Plain hygiene matters too. Often people are heard complaining about habitual offenders in this respect among them, making comments such as: "Can't someone buy that guy a fresh pair of socks?"

Sloppily dressed people often lose out on professional advancement without even realising why they did so. "It's important to look the part," says a top headhunter, focused on CEO-level mentoring and recruitment. A company head recalls that he was actually asked to change the way he dressed if he wanted to take on a larger role.

Indeed, there is research on the subject. Sylvia Ann Hewlett, Founder and President, Center for Talent Innovation, a New York-based think tank, points to the results of a survey of more than 1,000 people in her Harvard Business Review (HBR) blog. The poll has both men and women agreeing that poor grooming detracts from "executive presence".

"Half the women surveyed and 37 per cent of the men considered appearance and 'executive presence' to be intrinsically linked; they understood that if you don't look the part of a leader, you're not likely to be given the role," writes Hewlett.
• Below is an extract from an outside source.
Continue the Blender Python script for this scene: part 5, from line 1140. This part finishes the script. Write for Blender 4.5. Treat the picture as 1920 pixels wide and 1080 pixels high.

Generally, women tend to take more pains over dressing appropriately than men. "However, both genders flounder when it comes to casual dressing," says Mehra. The big tip here is that casual dressing is no excuse for poor hygiene, lack of grooming or sloppy attire.

Many, however, continue to believe that clothes do not/should not matter. They call those who try to correct them 'snooty' or 'dress-obsessed'. Even in the creative industries where casual dressing is the norm, the yardsticks change when, say, presentations have to be made.  

Overall, it is always better to err on the side of formal dressing rather than informal. No one will accuse you of being obsessed with taking showers or wearing crisply ironed shirts.